The Seafarer’s emphasis on redemption compelled Ben Brantley of The New York Times to call it a “thinking person’s alternative to It’s a Wonderful Life” when the play first opened on Broadway after its debut in London in 2007. Previously, McPherson had only gestured to otherworldly phenomena in plays such as The Weir and Shining City, telling stories of individuals haunted by the ghosts of deceased loved ones. As intimate and poetic as these explorations of grief were, both plays left audiences more haunted by the characters’ suffering than by any notion of ghosts. The supernatural is at the periphery, creating an atmosphere, but the world of these plays is no different from our own. In The Seafarer, by contrast, the supernatural strides onto the stage. In order to be moved by Sharky’s struggle, the audience must believe in the devil’s existence—literally embodied or an apparition—but as a reality just the same. Yet what makes The Seafarer suitable for the thinking person is its complicated portrait of the devil himself.

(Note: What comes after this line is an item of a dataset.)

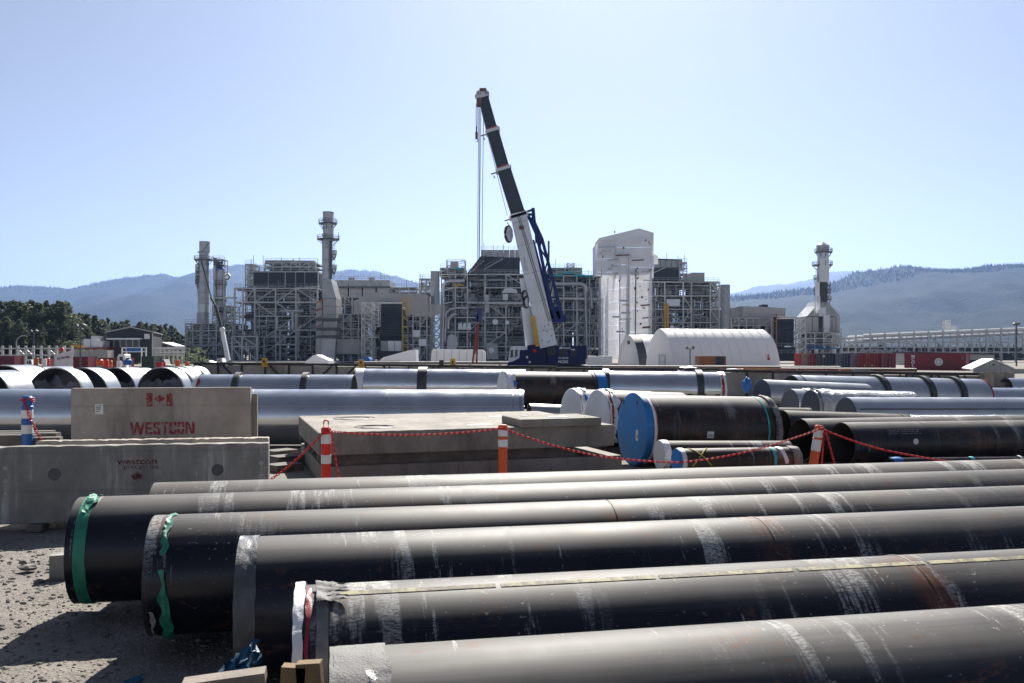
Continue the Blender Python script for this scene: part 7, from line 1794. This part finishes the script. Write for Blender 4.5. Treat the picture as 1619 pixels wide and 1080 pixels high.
for i, (x, y, Y) in enumerate(tree_px):
    cm, tm_ = variants[(i * 7 + i // 3) % 4]; H = PZ(y, Y); s_ = H / 16.0; wv = rp.uniform(.95, 1.25) * (1.0 if H > 9 else 1.5)
    rt = thing('tree', kinds[(i * 7 + i // 3) % 4] + ' ' + nb_[i], 'tree', (PX(x, Y), Y, 0), 'trees beyond the yard')
    mt = Matrix.Translation((PX(x, Y), Y, 0)) @ Matrix.Rotation(rp.uniform(0, 6.28), 4, 'Z') @ Matrix.Diagonal((s_ * wv, s_ * wv, s_, 1))
    link('crown', cm, rt, mt); link('trunk', tm_, rt, mt)
b = MB(); rr = random.Random(5)
for k in range(9000):
    x = rr.uniform(-60, 330); Y = rr.uniform(225, 320); z = rr.random() ** 2 * 4.2
    q = Vector((PX(x, Y), Y, z)); u = Vector((rr.gauss(0, 1), rr.gauss(0, 1), rr.gauss(0, 1))).normalized(); v = u.cross(Vector((0.3, 1, .4))).normalized(); s_ = rr.uniform(.3, .7)
    b.add([q - u * s_, q + v * s_ * .6, q + u * s_, q - v * s_ * .6], [(0, 1, 2, 3)])
b.build('undergrowth', M['leaf'], kind='stuff')
# ------------------------------------------------------------------ hills
def hill(name, prof, Y0, depth, mat, seed, nx=240, ny=46, rough=1.0, back=1800):
    """ridge line given as photo points at distance Y0; slopes down towards the viewer with spurs"""
    def ridge(x):
        for i in range(len(prof) - 1):
            if prof[i][0] <= x <= prof[i + 1][0]:
                q = (x - prof[i][0]) / (prof[i + 1][0] - prof[i][0]); q = q * q * (3 - 2 * q) * .5 + q * .5; return prof[i][1] + (prof[i + 1][1] - prof[i][1]) * q
        return prof[0][1] if x < prof[0][0] else prof[-1][1]
    x0, x1 = prof[0][0], prof[-1][0]; b = MB(); vs = []
    for j in range(ny + 1):
        q = j / ny
        for i in range(nx + 1):
            px_ = x0 + (x1 - x0) * i / nx; X = PX(px_, Y0); Hr = PZ(ridge(px_), Y0)
            if q <= .8:
                s_ = q / .8; Y = Y0 - depth * (1 - s_); 
                sp = noise.fractal((X / depth * 2.2, Y / depth * 1.6, seed), 1.0, 2.1, 6)
                f_ = s_ ** 1.15 * (1 + .55 * sp * (1 - s_) * rough * 2)
                wob = s_ * (1 - s_) * 4
                z = Hr * max(0, f_) + Hr * .10 * wob * noise.fractal((X / depth * 7, Y / depth * 7, seed + 3), 1, 2.1, 5)
                z += Hr * .012 * noise.fractal((X / depth * 40, Y / depth * 40, seed + 8), 1, 2.1, 3) * s_
            else:
                s_ = (q - .8) / .2; Y = Y0 + back * s_; z = Hr * (1 - s_) ** 1.3
            vs.append((X, Y, max(-3, z - (4 if q == 0 else 0))))
    m_ = nx + 1; b.add(vs, [(j * m_ + i, j * m_ + i + 1, (j + 1) * m_ + i + 1, (j + 1) * m_ + i) for j in range(ny) for i in range(nx)])
    b.build(name, M[mat], None, True, kind='structure', angle=180); return vs, m_, ny
g = G('forested_slope'); p = g.pos(); n1 = g.noise(p, .004, 6, .62); n2 = g.noise(p, .03, 5, .7); v = g.vor(p, .07)
c = g.mix(g.step(n1, .35, .65), (.008, .014, .011), (.013, .019, .014)); c = g.mix(g.step(n2, .52, .68, 0, .5), c, (.017, .023, .016)); c = g.mix(g.step(v, .1, .6, .0, .55), c, (.007, .012, .010))
M['forest'] = g.bsdf(c, .9, 0, g.bump(g.mop('ADD', n2, v), .5, 8.0), .05)
g = G('snowy_slope'); p = g.pos(); n1 = g.noise(p, .003, 6, .65); z = g.xyz(p)[2]
sn = g.mul(g.step(n1, .47, .56), g.step(z, 880, 1100)); M['snowy'] = g.bsdf(g.mix(sn, (.05, .06, .05), (.7, .72, .75)), .9, 0, None, .1)
vR, mR, nyR = hill('hill', [(1000, 530), (1060, 500), (1115, 477), (1150, 469), (1200, 466), (1250, 459), (1290, 455), (1310, 449), (1335, 440), (1352, 431.5), (1385, 428), (1420, 421.5), (1440, 422), (1470, 426.5), (1510, 428), (1530, 425), (1560, 421), (1600, 420), (1640, 419), (1700, 415), (1800, 412), (1950, 430), (2150, 450)], 4300, 2300, 'forest', 4.2, 300, 60)
vL, mL, nyL = hill('hill', [(-600, 440), (-420, 432), (-250, 446), (-120, 452), (0, 457), (28, 451.5), (60, 453), (90, 455), (113, 458), (140, 452), (160, 447), (185, 441), (210, 438), (235, 435.5), (260, 433), (280, 439), (300, 437), (330, 431), (360, 423), (395, 418), (430, 420), (470, 428), (505, 433), (530, 430), (555, 427), (590, 429), (625, 437), (660, 447), (720, 470), (800, 500)], 7600, 3200, 'forest', 9.1, 300, 50)
hill('hill', [(60, 545), (110, 528), (160, 504), (180, 497), (215, 491), (245, 484), (270, 481), (300, 485), (330, 492), (380, 505), (440, 515), (520, 530)], 5200, 1600, 'forest', 2.6, 140, 36)
hill('hill', [(1000, 500), (1080, 485), (1130, 474), (1165, 462), (1200, 452), (1240, 449), (1270, 445), (1290, 438), (1310, 431), (1335, 428), (1360, 430), (1420, 440), (1500, 455), (1600, 470)], 9800, 2600, 'snowy', 6.6, 180, 40)
# conifers standing on the wooded hill
def conifers(name, vs, m_, ny, n, hs, jr, seed, seg=5):
    rr = random.Random(seed); b = MB()
    for _ in range(n):
        j = rr.uniform(*jr) * ny; i = rr.random() * (m_ - 2); j0, i0 = min(int(j), ny - 1), int(i); fj, fi = j - j0, i - i0
        v = [Vector(vs[(j0 + a_) * m_ + i0 + b_]) for a_, b_ in ((0, 0), (0, 1), (1, 0), (1, 1))]
        q = (v[0] * (1 - fi) + v[1] * fi) * (1 - fj) + (v[2] * (1 - fi) + v[3] * fi) * fj
        if q.z < 6: continue
        h = hs * rr.uniform(.55, 1.35); r = h * rr.uniform(.17, .26); th = rr.random() * 6
        b.add([(q.x + r * math.cos(th + k * 6.283 / seg), q.y + r * math.sin(th + k * 6.283 / seg), q.z - 2 + h * .06 * rr.random()) for k in range(seg)] + [(q.x + rr.uniform(-.6, .6), q.y, q.z + h)], [(k, (k + 1) % seg, seg) for k in range(seg)])
    b.build(name, M['forest'], kind='stuff')
conifers('conifer_forest', vR, mR, nyR, 6000, 13, (.70, .81), 3)
conifers('conifer_forest', vL, mL, nyL, 4000, 16, (.70, .81), 8)
b = MB(); rr = random.Random(15)       # dark treeline at the foot of the wooded hill, behind the rack
for k in range(420):
    x = rr.uniform(1335, 1800); Y = rr.uniform(640, 1200); h = rr.uniform(5, 13); q = Vector((PX(x, Y), Y, 0)); r = h * .25
    b.add([(q.x + r * math.cos(t_), q.y + r * math.sin(t_), .5) for t_ in (0, 1.25, 2.5, 3.8, 5.0)] + [(q.x, q.y, h)], [(k2, (k2 + 1) % 5, 5) for k2 in range(5)])
b.build('far_treeline', M['forest'], kind='stuff')
# ------------------------------------------------------------------ haze: one closed box of pale air
b = MB(); b.box((0, 6500, 502), (27600, 13800, 1010))
g = G('haze_air'); pv = g.n('ShaderNodeVolumePrincipled', {'Color': (.34, .53, .95, 1), 'Density': 6.0e-5, 'Anisotropy': .5}); g.t.links.new(pv.outputs[0], g.out.inputs[1]); M['haze'] = g.m
HZ = b.build('haze', M['haze'], kind='stuff')
try: g.m.cycles.homogeneous_volume = True
except Exception: pass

The play is premised on an 18th-century Irish folklore about the devil arriving to a gentleman’s club. “Someone drops a card,” McPherson explains, “when he bends down to pick it up, he notices the stranger’s cloven foot. At that, the stranger disappears. Just when the story’s getting good, it ends.” McPherson filled in the blanks, but his portrait of the devil is far less obscure than the legend’s. Its true inspiration comes from an ancient poem about a person alone at sea. “I thought the ultimate alienation was actually to imagine being the devil,” McPherson explained in an interview with the Lowry, a theater in Manchester, England. “The Seafarer, in some way, is the devil longing to be with God and longing to be loved by human beings, longing to just connect without always just destroying everything he touches.”

It is because of his own loneliness and self-loathing that the devil recognizes so well Sharky’s despair. Catholics believe despair is the sin against hope, a loss of belief in God’s grace and forgiveness. In McPherson’s world, Sharky despairs because he is unable to forgive himself enough to accept love. When Lockhart describes hell as a cold, small coffin, he’s exacting a Dante-esque punishment for Sharky’s fearful self-hate. Lockhart explains, it’s a cold day in the city, and “you’re hoping you won’t meet anyone you know because of the blistering shame that rises up in your face and you have to turn away because you know you can’t even deal with the thought that someone might love you, because of all the pain you always cause. Well that’s a fraction of the self-loathing you may feel in hell.” After the play ends, an audience member who never before thought twice about hell, could leave and never think twice about it again. But it would be difficult for him to forget McPherson’s portrait of acute despair, the chilling idea of being unable to receive and give love.

Set against the bleakness of the play’s climax, its uplifting resolution can be gratifying—even if it arrives abruptly. There is a God finally, but he doesn’t stride onto stage like the devil does. He’s gestured to, as a divine intervention. The scene is not the finest example of McPherson’s writing, perhaps because it tries so hard to be dramatic. Yet once McPherson frees himself of tying up loose ends, he returns to his strengths. He delivers a final exchange between Sharky and his brother that is bittersweet, undoing some of the previous scene’s neat resolution. As the dawn light breaks through the window, Richard rallies Sharky to attend Christmas morning Mass with him. In a scene subtly acted by David Morse in the Broadway production, Sharky retreats toward his old self; he is relieved to be alive but is still unconvinced he deserves to be. In response, Richard yells, “We all know you’re an alcoholic and your life is in tatters and you’re an awful fucking gobshite. But you know what? You’re alive, aren’t you?” Richard’s line gets a big laugh from the audience, but it’s more a moment of truth than of comic relief. Richard’s words finally free Sharky of his refusal to forgive himself. He goes to Mass with his brother—not with a convert’s zeal, but with a fragile acceptance that even he is worth being redeemed.

The conclusion is appropriate for a playwright who sees his writing as an exploration rather than an exposition of what he believes. Given his play’s strong religious undertones, interviewers often ask McPherson about his personal beliefs. McPherson, who was raised Catholic but has not practiced since childhood, usually gives answers that are vague and express a kind of awesome uncertainty. “You’ve got to face the mystery of the universe, the vast ignorance,” he explained in his interview with the Lowry. “We are a tiny speck in this huge cosmos, and we don’t even know how it started, where we come from or why there is space and time.” The most affirmation he gets is from writing his plays. He explained, “All my plays are a picture of me trying to find out what’s the real energy or force in my life. You dig at it until you reach some point where you make peace with yourself.”